In the system that surrounds the work?
These aren’t technical questions.
They’re judgement questions.
And judgement is rarely taught directly.
Why stories help where frameworks don’t
Frameworks are good at naming stages.
They’re less good at showing how it feels to move between them.
Stories do something different.
They let us recognise ourselves without being told what to do.
They show patterns without demanding agreement.
They make space for opting out.
That’s why the essays that follow use ordinary moments — kitchens, habits, mornings — to explore how people actually learn to work with complex systems.
Not because AI is simple.
But because learning is human.
An important permission
Before we go any further, it’s worth saying this plainly:
You do not have to become an “expert” in AI.
If what you’re doing works,
if “good enough” is genuinely enough,
if speed matters more than depth for where you are right now —
that’s fine.
This isn’t a ladder you’re expected to climb.
It’s a set of observations you’re invited to notice.
You can stop reading at any point and lose nothing.
What this space is for
These essays are about judgement, not optimisation.
Systems, not shortcuts.
Cognition, not prompts.
Confidence that comes from understanding, not speed.
AI will appear throughout — but as context, not centre.
The real subject is how humans decide where to place their thinking when powerful tools are available.

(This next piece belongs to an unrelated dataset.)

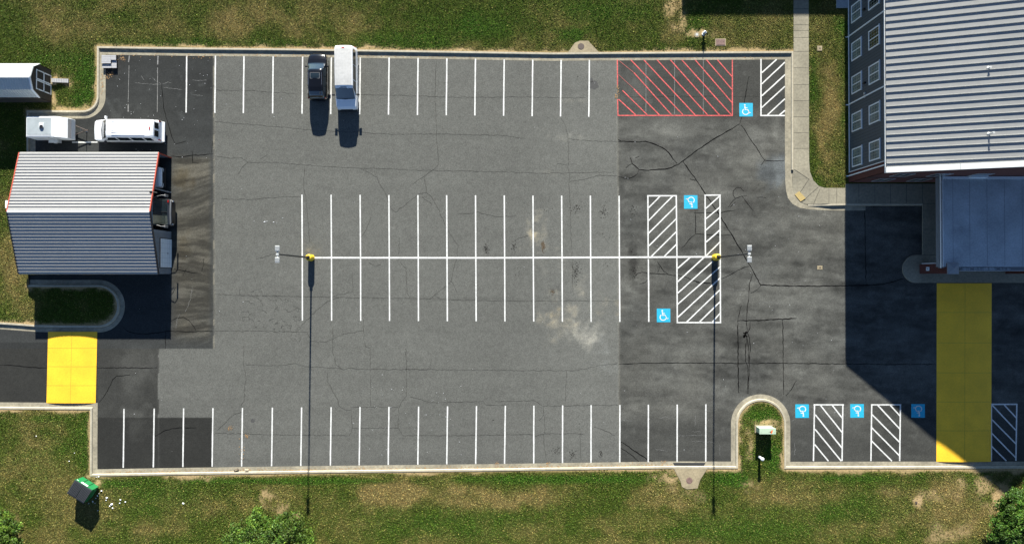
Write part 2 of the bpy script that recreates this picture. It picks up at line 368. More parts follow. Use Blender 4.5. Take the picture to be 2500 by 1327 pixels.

That question won’t go away.
A gentle beginning
The next essay starts somewhere ordinary.
A morning.
A routine.
A habit so familiar it barely registers.
Not because the story is important —
but because recognising it might be.
If you find yourself nodding quietly rather than reacting loudly, you’re probably in the right place.
And if not — that’s fine too.
Either way, thank you for pausing here.